### The problem
Set down the full listing exactly as given. Any pictures are to be left out.
☆ ☆ ☆ ☆
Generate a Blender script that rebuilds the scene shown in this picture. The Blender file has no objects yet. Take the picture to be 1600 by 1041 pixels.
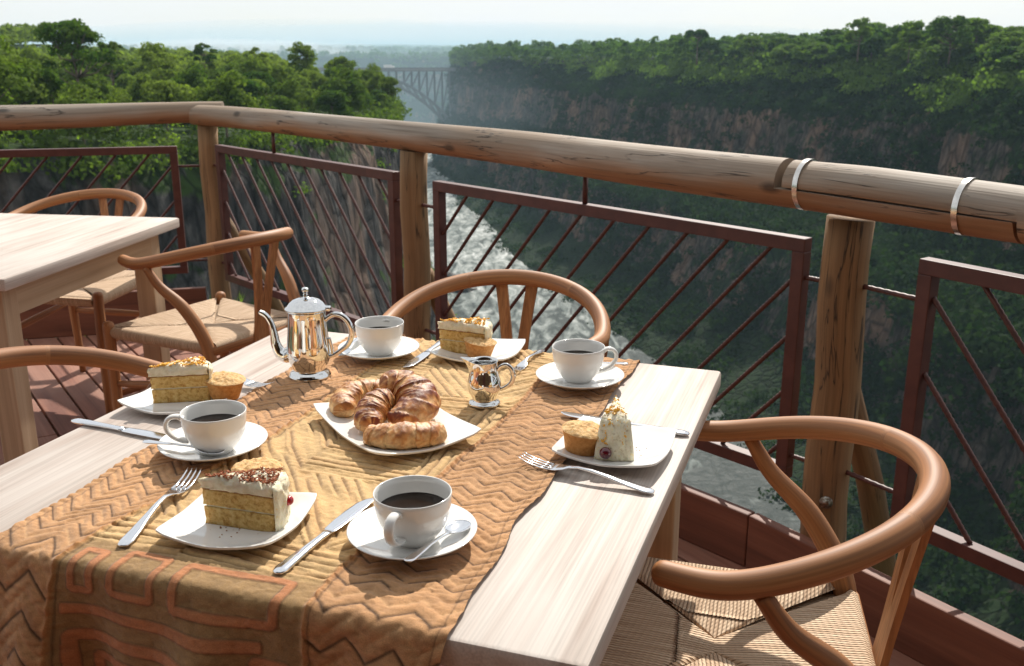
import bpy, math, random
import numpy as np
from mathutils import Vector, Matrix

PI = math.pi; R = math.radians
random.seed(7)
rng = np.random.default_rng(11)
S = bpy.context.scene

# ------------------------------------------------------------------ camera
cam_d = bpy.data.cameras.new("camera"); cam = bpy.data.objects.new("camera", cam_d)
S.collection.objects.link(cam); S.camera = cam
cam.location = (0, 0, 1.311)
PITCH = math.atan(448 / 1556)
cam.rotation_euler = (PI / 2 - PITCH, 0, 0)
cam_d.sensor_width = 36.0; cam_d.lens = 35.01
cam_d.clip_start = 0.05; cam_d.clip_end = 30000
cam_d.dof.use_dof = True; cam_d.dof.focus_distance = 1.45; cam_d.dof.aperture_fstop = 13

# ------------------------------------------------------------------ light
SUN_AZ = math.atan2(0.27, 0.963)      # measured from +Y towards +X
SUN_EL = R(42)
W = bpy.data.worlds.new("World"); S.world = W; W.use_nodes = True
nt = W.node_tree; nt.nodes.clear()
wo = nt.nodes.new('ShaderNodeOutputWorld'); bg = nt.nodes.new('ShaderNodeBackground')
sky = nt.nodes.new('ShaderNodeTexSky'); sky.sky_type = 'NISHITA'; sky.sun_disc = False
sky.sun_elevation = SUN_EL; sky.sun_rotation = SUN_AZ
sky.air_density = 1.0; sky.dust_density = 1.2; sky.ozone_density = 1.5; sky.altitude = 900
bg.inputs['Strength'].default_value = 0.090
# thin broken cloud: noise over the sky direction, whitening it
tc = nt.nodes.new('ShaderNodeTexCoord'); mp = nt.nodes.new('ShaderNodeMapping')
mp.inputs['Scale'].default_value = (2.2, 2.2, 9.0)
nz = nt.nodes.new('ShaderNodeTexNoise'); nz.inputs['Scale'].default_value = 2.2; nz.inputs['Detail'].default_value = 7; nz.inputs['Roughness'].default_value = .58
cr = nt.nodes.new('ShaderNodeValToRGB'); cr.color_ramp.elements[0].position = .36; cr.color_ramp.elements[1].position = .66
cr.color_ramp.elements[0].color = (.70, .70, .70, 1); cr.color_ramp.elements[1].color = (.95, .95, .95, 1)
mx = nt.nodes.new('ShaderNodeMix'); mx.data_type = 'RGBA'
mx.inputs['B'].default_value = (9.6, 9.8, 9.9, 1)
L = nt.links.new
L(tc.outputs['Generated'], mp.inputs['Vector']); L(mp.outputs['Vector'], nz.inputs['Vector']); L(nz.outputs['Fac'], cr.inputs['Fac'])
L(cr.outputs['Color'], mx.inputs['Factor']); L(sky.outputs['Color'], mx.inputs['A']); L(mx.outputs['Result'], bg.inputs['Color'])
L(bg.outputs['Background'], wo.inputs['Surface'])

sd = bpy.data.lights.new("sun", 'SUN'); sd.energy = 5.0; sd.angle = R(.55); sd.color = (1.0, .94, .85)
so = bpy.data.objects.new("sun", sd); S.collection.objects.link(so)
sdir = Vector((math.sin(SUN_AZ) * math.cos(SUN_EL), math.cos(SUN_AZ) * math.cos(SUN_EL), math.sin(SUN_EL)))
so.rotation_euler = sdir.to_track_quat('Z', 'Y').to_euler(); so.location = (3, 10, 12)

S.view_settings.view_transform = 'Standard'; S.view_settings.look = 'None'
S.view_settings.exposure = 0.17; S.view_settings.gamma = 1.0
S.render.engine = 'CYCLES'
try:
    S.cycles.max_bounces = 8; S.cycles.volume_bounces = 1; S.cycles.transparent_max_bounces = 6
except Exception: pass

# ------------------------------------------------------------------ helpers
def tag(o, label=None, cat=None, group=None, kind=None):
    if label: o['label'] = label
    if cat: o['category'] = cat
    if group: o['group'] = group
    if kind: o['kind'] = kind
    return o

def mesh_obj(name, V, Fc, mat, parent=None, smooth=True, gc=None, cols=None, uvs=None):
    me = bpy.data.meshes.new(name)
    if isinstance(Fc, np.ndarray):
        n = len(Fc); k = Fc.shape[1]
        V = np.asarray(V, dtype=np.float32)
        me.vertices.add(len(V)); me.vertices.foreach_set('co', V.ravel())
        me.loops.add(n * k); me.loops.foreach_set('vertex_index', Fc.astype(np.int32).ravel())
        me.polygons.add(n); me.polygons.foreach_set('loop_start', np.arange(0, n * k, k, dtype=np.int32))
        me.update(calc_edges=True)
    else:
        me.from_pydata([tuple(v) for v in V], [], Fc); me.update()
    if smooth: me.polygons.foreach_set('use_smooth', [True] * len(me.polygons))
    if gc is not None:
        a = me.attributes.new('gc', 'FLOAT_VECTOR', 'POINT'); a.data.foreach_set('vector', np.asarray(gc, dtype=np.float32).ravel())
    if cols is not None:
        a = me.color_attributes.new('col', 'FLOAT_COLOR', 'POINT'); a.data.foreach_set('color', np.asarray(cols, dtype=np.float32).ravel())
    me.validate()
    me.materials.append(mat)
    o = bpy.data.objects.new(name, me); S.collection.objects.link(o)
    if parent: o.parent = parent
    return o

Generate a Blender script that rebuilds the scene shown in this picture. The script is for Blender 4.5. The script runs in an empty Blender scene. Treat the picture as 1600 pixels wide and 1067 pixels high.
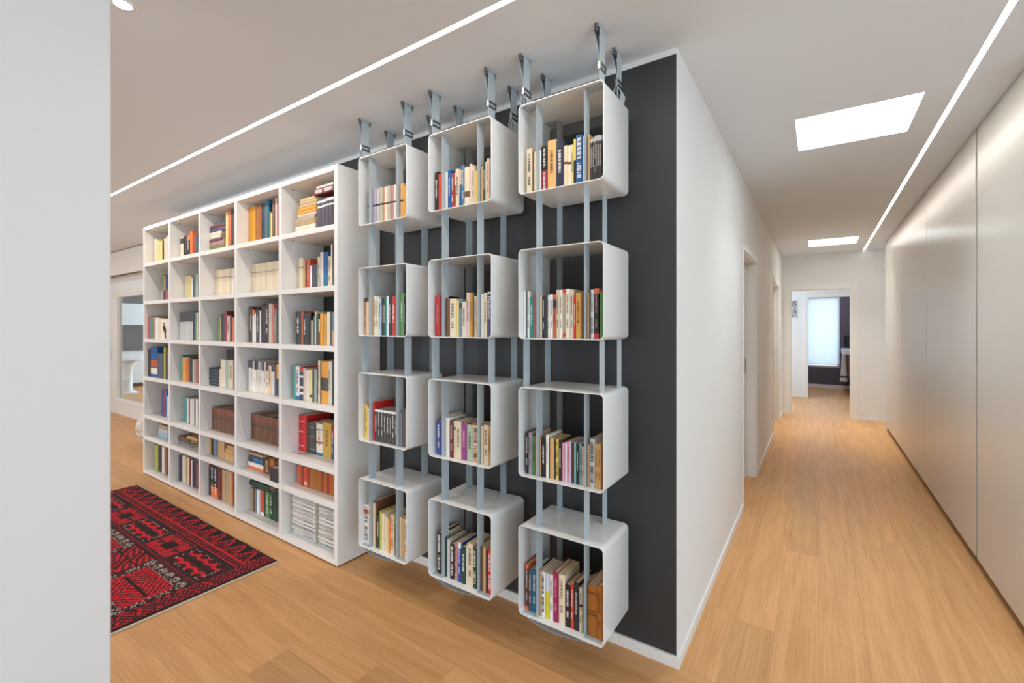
☆ ☆ ☆ ☆
### Reply
Generate a Blender script that rebuilds the scene shown in this picture. The Blender file has no objects yet. Take the picture to be 1600 by 1041 pixels.
import bpy, math, random
import numpy as np
from mathutils import Vector, Matrix

PI = math.pi; R = math.radians
random.seed(7)
rng = np.random.default_rng(11)
S = bpy.context.scene

# ------------------------------------------------------------------ camera
cam_d = bpy.data.cameras.new("camera"); cam = bpy.data.objects.new("camera", cam_d)
S.collection.objects.link(cam); S.camera = cam
cam.location = (0, 0, 1.311)
PITCH = math.atan(448 / 1556)
cam.rotation_euler = (PI / 2 - PITCH, 0, 0)
cam_d.sensor_width = 36.0; cam_d.lens = 35.01
cam_d.clip_start = 0.05; cam_d.clip_end = 30000
cam_d.dof.use_dof = True; cam_d.dof.focus_distance = 1.45; cam_d.dof.aperture_fstop = 13

# ------------------------------------------------------------------ light
SUN_AZ = math.atan2(0.27, 0.963)      # measured from +Y towards +X
SUN_EL = R(42)
W = bpy.data.worlds.new("World"); S.world = W; W.use_nodes = True
nt = W.node_tree; nt.nodes.clear()
wo = nt.nodes.new('ShaderNodeOutputWorld'); bg = nt.nodes.new('ShaderNodeBackground')
sky = nt.nodes.new('ShaderNodeTexSky'); sky.sky_type = 'NISHITA'; sky.sun_disc = False
sky.sun_elevation = SUN_EL; sky.sun_rotation = SUN_AZ
sky.air_density = 1.0; sky.dust_density = 1.2; sky.ozone_density = 1.5; sky.altitude = 900
bg.inputs['Strength'].default_value = 0.090
# thin broken cloud: noise over the sky direction, whitening it
tc = nt.nodes.new('ShaderNodeTexCoord'); mp = nt.nodes.new('ShaderNodeMapping')
mp.inputs['Scale'].default_value = (2.2, 2.2, 9.0)
nz = nt.nodes.new('ShaderNodeTexNoise'); nz.inputs['Scale'].default_value = 2.2; nz.inputs['Detail'].default_value = 7; nz.inputs['Roughness'].default_value = .58
cr = nt.nodes.new('ShaderNodeValToRGB'); cr.color_ramp.elements[0].position = .36; cr.color_ramp.elements[1].position = .66
cr.color_ramp.elements[0].color = (.70, .70, .70, 1); cr.color_ramp.elements[1].color = (.95, .95, .95, 1)
mx = nt.nodes.new('ShaderNodeMix'); mx.data_type = 'RGBA'
mx.inputs['B'].default_value = (9.6, 9.8, 9.9, 1)
L = nt.links.new
L(tc.outputs['Generated'], mp.inputs['Vector']); L(mp.outputs['Vector'], nz.inputs['Vector']); L(nz.outputs['Fac'], cr.inputs['Fac'])
L(cr.outputs['Color'], mx.inputs['Factor']); L(sky.outputs['Color'], mx.inputs['A']); L(mx.outputs['Result'], bg.inputs['Color'])
L(bg.outputs['Background'], wo.inputs['Surface'])

sd = bpy.data.lights.new("sun", 'SUN'); sd.energy = 5.0; sd.angle = R(.55); sd.color = (1.0, .94, .85)
so = bpy.data.objects.new("sun", sd); S.collection.objects.link(so)
sdir = Vector((math.sin(SUN_AZ) * math.cos(SUN_EL), math.cos(SUN_AZ) * math.cos(SUN_EL), math.sin(SUN_EL)))
so.rotation_euler = sdir.to_track_quat('Z', 'Y').to_euler(); so.location = (3, 10, 12)

S.view_settings.view_transform = 'Standard'; S.view_settings.look = 'None'
S.view_settings.exposure = 0.17; S.view_settings.gamma = 1.0
S.render.engine = 'CYCLES'
try:
    S.cycles.max_bounces = 8; S.cycles.volume_bounces = 1; S.cycles.transparent_max_bounces = 6
except Exception: pass

# ------------------------------------------------------------------ helpers
def tag(o, label=None, cat=None, group=None, kind=None):
    if label: o['label'] = label
    if cat: o['category'] = cat
    if group: o['group'] = group
    if kind: o['kind'] = kind
    return o

def mesh_obj(name, V, Fc, mat, parent=None, smooth=True, gc=None, cols=None, uvs=None):
    me = bpy.data.meshes.new(name)
    if isinstance(Fc, np.ndarray):
        n = len(Fc); k = Fc.shape[1]
        V = np.asarray(V, dtype=np.float32)
        me.vertices.add(len(V)); me.vertices.foreach_set('co', V.ravel())
        me.loops.add(n * k); me.loops.foreach_set('vertex_index', Fc.astype(np.int32).ravel())
        me.polygons.add(n); me.polygons.foreach_set('loop_start', np.arange(0, n * k, k, dtype=np.int32))
        me.update(calc_edges=True)
    else:
        me.from_pydata([tuple(v) for v in V], [], Fc); me.update()
    if smooth: me.polygons.foreach_set('use_smooth', [True] * len(me.polygons))
    if gc is not None:
        a = me.attributes.new('gc', 'FLOAT_VECTOR', 'POINT'); a.data.foreach_set('vector', np.asarray(gc, dtype=np.float32).ravel())
    if cols is not None:
        a = me.color_attributes.new('col', 'FLOAT_COLOR', 'POINT'); a.data.foreach_set('color', np.asarray(cols, dtype=np.float32).ravel())
    me.validate()
    me.materials.append(mat)
    o = bpy.data.objects.new(name, me); S.collection.objects.link(o)
    if parent: o.parent = parent
    return o

Generate a Blender script that rebuilds the scene shown in this picture. The script is for Blender 4.5. The script runs in an empty Blender scene. Treat the picture as 1600 pixels wide and 1067 pixels high.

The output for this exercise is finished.